С запада на нас стремительно несутся какие-то черные точки. Мозг обжигает мысль: «Фронт поблизости — фашисты!»

Что делать? Я смотрю на ведущего. Самолет командира эскадрильи Амосовой спокойно продолжает полет. Неужели она не видит?

— Маринка, — кричит по переговорному аппарату Клюева, — посмотри: соседнее звено рассыпается!

Сомнений больше нет — впереди вражеские истребители. Я покачиваю плоскостями, привлекая внимание ближайшей соседки Нади Тропаревской. «Вижу», — отвечает она, тоже покачиванием. Одновременно мы производим маневр. Звено тотчас рассыпается. Самолеты резко теряют высоту и идут почти на бреющем полете. Теперь на фоне желто-зеленой степи наши камуфлированные машины заметить трудно.

Истребители с воем пронеслись над нами, сделали боевой разворот и вновь устремились в атаку на беззащитные У-2. Про себя отметила, что почему-то не слышно тарахтения пулеметов. Сволочи, еще издеваются! От волнения даже забыла взглянуть на опознавательные знаки.

Минут через пять в воздухе появились наши истребители. Спасибо, выручили! И только на аэродроме выяснилось, что никаких вражеских самолетов и не было, а мы своих приняли за фашистов. Истребителей послали встретить нас на подступах к аэродрому. Летчики же, зная, что летят необстрелянные «птички», как они тотчас прозвали нас, решили проверить нашу выдержку и ринулись в атаку на тихоходные У-2.

За озорство летчикам нагорело, но нам от этого было не легче. Весть о нашем конфузе разнеслась по всей воздушной армии генерала Вершинина. Это прибавило острякам пищи.

Вскоре в полк прибыл командир дивизии Дмитрий Дмитриевич Попов. Появился он перед строем хмурый, сердитый. Ни слова не говоря, прошел от самолета к самолету и удалился с Расковой и Бершанской в штаб полка. По всему чувствовалось, что принимал он нас в свою дивизию далеко не с распростертыми объятиями. Девушки расстроились. Рачкевич тотчас заметила наше подавленное состояние и сказала:

— Ну-ка, не киснуть! Тоже мне кисейные барышни. Понимаю, горько, конечно, но унывать не следует. На ошибках учатся, а впереди достаточно времени, чтобы посрамить маловеров и доказать им, что они поспешили с выводами. Ясно?

— Ясно, — не очень уверенно ответило несколько голосов.

Во время дислокации в поселке Труд Горняка, под Ворошиловградом, началась боевая деятельность полка. Тогда как раз шли ожесточенные сражения в южной части Донбасса, по реке Миус, у Таганрога. Гитлеровцы рвались к Дону, вбивая в оборону наших войск клинья с разных направлений.

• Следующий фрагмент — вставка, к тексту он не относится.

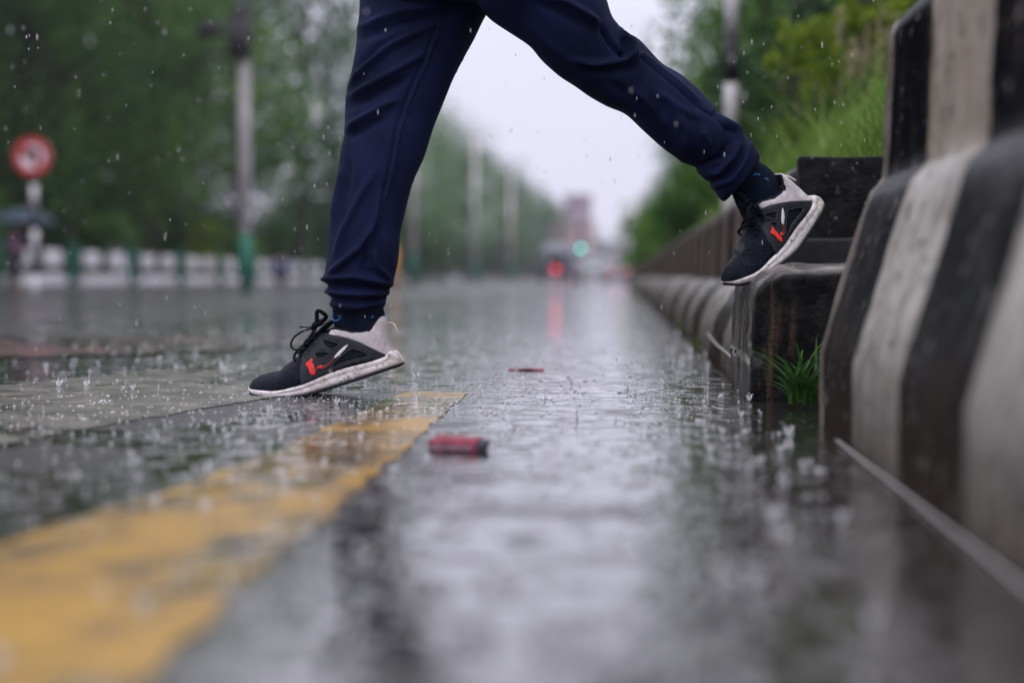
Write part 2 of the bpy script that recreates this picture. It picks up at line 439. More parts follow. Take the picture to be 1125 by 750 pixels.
M['midsole'] = sole_mat()
M['outsole'] = simple('black_outsole', (.010, .011, .018), .5, .3, 40, .4, 300, .0006)
M['lace'] = knit('black_lace', (.003, .004, .008), (.012, .014, .024), 900, .7)
M['mark_white'] = simple('silver_mark', (.70, .68, .72), .3, .05)
M['mark_red'] = simple('red_mark', (.80, .045, .04), .45, .15, 80)
M['mark_dark'] = simple('faded_mark', (.10, .022, .028), .45, .9, 500)
M['sock'] = knit('navy_sock', (.004, .007, .018), (.010, .016, .034), 600, .9)
M['sock_blue'] = simple('blue_motif', (.03, .20, .50), .8)
M['pull'] = simple('cream_pull_tab', (.62, .52, .45), .7)
def water_mat():
    n = N('splash_water')
    return n.set(Base_Color=(.93, .93, .97), Roughness=.08, IOR=1.33, Transmission_Weight=.55, Specular_IOR_Level=.6)
M['water'] = water_mat()
M['carton_red'] = simple('red_card', (.25, .05, .08), .75, .35, 40, .5, 90, .002)
M['carton_grey'] = simple('grey_card', (.22, .16, .19), .4, .3, 60)
M['carton_blue'] = simple('blue_card', (.05, .05, .08), .6, .3, 30)
M['pale_line'] = simple('pale_tube', (.36, .35, .35), .5, .2, 60)

# ------------------------------------------------------------------ setting: ground, road, markings
def frange(a, b, s):
    o = []
    while a < b - 1e-6: o.append(a); a += s
    return o
def sheet(name, xs, ys, zf, mat):
    bm = bmesh.new()
    g = [[bm.verts.new((x, y, zf(x, y))) for x in xs] for y in ys]
    for j in range(len(ys)-1):
        for i in range(len(xs)-1): bm.faces.new((g[j][i], g[j][i+1], g[j+1][i+1], g[j+1][i]))
    return tag(obj(name, bm, mat), kind='structure')
YS = [-4, -1, 0, 1, 2, 3, 3.5] + frange(4, 8, .5) + frange(8, 40, 4) + frange(40, 400, 20) + [400]
XS = [-12.0, -9, -6] + frange(-4, 0, .5) + [0, .45, .9]
sheet('road', XS, YS, gz, M['road'])
sheet('ground', [-140, -60, -30, -16, -12, -8, -4, -2, 0, 1, 4, 12, 40, 140], YS, lambda x, y: gz(max(x, -14), y) - .06, M['ground'])
sheet('pavement', [-17, -15, -13, -12.0], YS, lambda x, y: gz(x, y) + .12, M['pavement'])
# kerb face of the far pavement
bm = bmesh.new()
for a, b in zip(YS, YS[1:]):
    vs = [bm.verts.new(p) for p in ((-11.995, a, gz(-12, a)-.05), (-11.995, b, gz(-12, b)-.05), (-11.995, b, gz(-12, b)+.122), (-11.995, a, gz(-12, a)+.122))]
    bm.faces.new(vs)
tag(obj('kerb', bm, M['pavement'], smooth=False), kind='structure')
def verge_z(x, y):
    base = interp([(.58, .30), (.62, .50), (.70, .64), (.85, .76), (1.1, .85), (1.6, .94), (2.6, 1.0), (6, 1.0), (14, .7)], x)
    return gz(0, y) + base + .04 * noise.noise((x*1.3, y*1.3, 0))
sheet('verge', [.58, .62, .66, .70, .77, .85, .95, 1.1, 1.3, 1.6, 2.1, 2.6, 4, 6, 10, 14], [2.4, 2.8] + frange(3.2, 12, .4) + frange(12, 60, 4) + frange(60, 400, 20), verge_z, M['verge'])

def marking(name, left, right, mat, jag=.006, dz=.0015, step=.03):
    """a painted strip between two ground polylines given as photo points"""
    L = [onground(*p) for p in left]; Q = [onground(*p) for p in right]
    def res(P, n):
        o = []
        for i in range(n+1):
            t = i/n*(len(P)-1); k = min(int(t), len(P)-2); o.append(P[k].lerp(P[k+1], t-k))
        return o
    n = 70; A = res(L, n); B = res(Q, n); bm = bmesh.new(); rows = []
    for i, (a, b) in enumerate(zip(A, B)):
        d = (b-a).normalized()
        ja = jag*noise.noise(a*23)+jag*.7*noise.noise(a*70); jb = jag*noise.noise(b*23+Vector((5, 0, 0)))+jag*.7*noise.noise(b*70)
        a2 = a + d*ja; b2 = b + d*jb
        rows.append([bm.verts.new(a2.lerp(b2, k/4)+Vector((0, 0, dz))) for k in range(5)])
    for r0, r1 in zip(rows, rows[1:]):
        for k in range(4): bm.faces.new((r0[k], r0[k+1], r1[k+1], r1[k]))
    return tag(obj(name, bm, mat), kind='structure')
marking('yellow_road_line', [(-330, 745), (0, 598), (180, 541), (300, 497), (400, 452), (450, 430)],
        [(60, 830), (160, 742), (330, 594), (430, 508), (480, 462), (515, 431)], M['yellow'], .013)
marking('pale_road_strip', [(-160, 450), (0, 424), (160, 408), (260, 399), (300, 396)],
        [(-160, 520), (0, 488), (150, 462), (275, 441), (335, 431)], M['pale_strip'], .035)
marking('red_road_strip', [(-260, 376), (0, 374), (180, 372), (340, 369)], [(-260, 398), (0, 394), (180, 388), (340, 379)], M['red_strip'], .05)

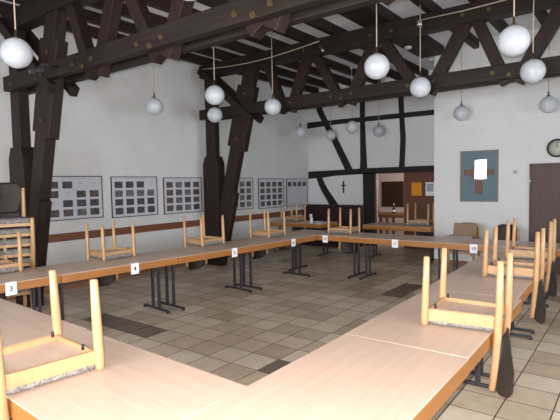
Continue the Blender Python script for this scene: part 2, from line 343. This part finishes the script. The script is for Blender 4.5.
# cable lights along the far truss
cb = MB(); pts = []
for k in range(13):
    t = k/12; pts.append((-7.22+(2.9)*t, 6.86, 4.00-.09*math.sin(PI*t)+.02*t))
cb.tube(pts, .008, 6); o = cb.build('lamp_cable', 'cord'); tag(o, 'thin pale cable sagging along the top of the far truss, left part', 'cable')
cb = MB(); cb.tube([(-2.62, 6.86, 3.99), (-2.0, 6.86, 3.985), (-1.2, 6.86, 4.01), (-.7, 6.86, 4.03)], .008, 6); tag(cb.build('lamp_cable', 'cord'), 'thin pale cable along the top of the far truss, right part', 'cable')
def spot(x, y, z, label, r=.05):
    t = thing('spotlight', label, 'spotlight', (x, y, z), (0, 0, 0), 'small spotlights on the far truss')
    MB().tube([(0, .10, .06), (0, .02, .02), (0, 0, 0)], .008, 8).build('arm', 'silver', t)
    MB().lathe((0, 0, 0), [(0, -r*1.1), (r*.9, -r*.9), (r, -r*.2), (r*.7, r*.6), (r*.25, r), (0, r)], 18).build('reflector', 'silver', t)
spot(-2.58, 6.80, 3.93, 'silver round spotlight on the far truss at the end of the right cable')
spot(-4.22, 6.80, 3.85, 'silver round spotlight on the far truss under the left cable', .036)
t = thing('spotlight', 'black cylindrical spotlight clamped to the near truss behind the leftmost globe', 'spotlight', (-5.75, 2.80, 3.05))
MB().tube([(-.02, 0, 0), (.20, 0, -.02)], [.03, .034], 14).build('housing', 'black', t); MB().tube([(.16, 0, -.02), (.20, 0, .05), (.20, .215, .05)], .010, 8).build('arm', 'black', t); MB().tube([(-.06, 0, .0), (-.02, 0, 0)], .02, 10).build('bulb', 'opal', t)
for x, y, lb in ((-3.38, 8.35, 'round white smoke detector under the wide ceiling beam, nearer one'), (-3.36, 9.5, 'round white smoke detector under the wide ceiling beam, farther one')):
    tag(MB().lathe((x, y, 4.03), [(0, 0), (.05, .002), (.065, .02), (.065, .046), (0, .046)], 20).build('smoke_detector', 'white_plastic'), lb, 'smoke detector')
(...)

Полк бросили в самое пекло — в район станиц Константиновской, Мелеховской и Раздорской. Впрочем, действовать мы начали не сразу, нам дали время ознакомиться с районом полетов. Вначале мы совершали лишь ознакомительные полеты к линии фронта, отшлифовывали технику вождения машин в свете прожекторов. Короче, привыкали к фронтовой обстановке.

Но нам не терпелось приступить к делу. И состояние летчиц нетрудно понять. Фронт был рядом, его дыхание мы ощущали постоянно. Круглые сутки с запада, как неумолчный шум прибоя, доносился глухой рокот передовой. По ночам в темной звездной вышине надсадно завывали моторы вражеских самолетов. Они шли всегда одним и тем же курсом — точно на восток, фашистские бомбы рвались в Каменске и Ворошиловграде.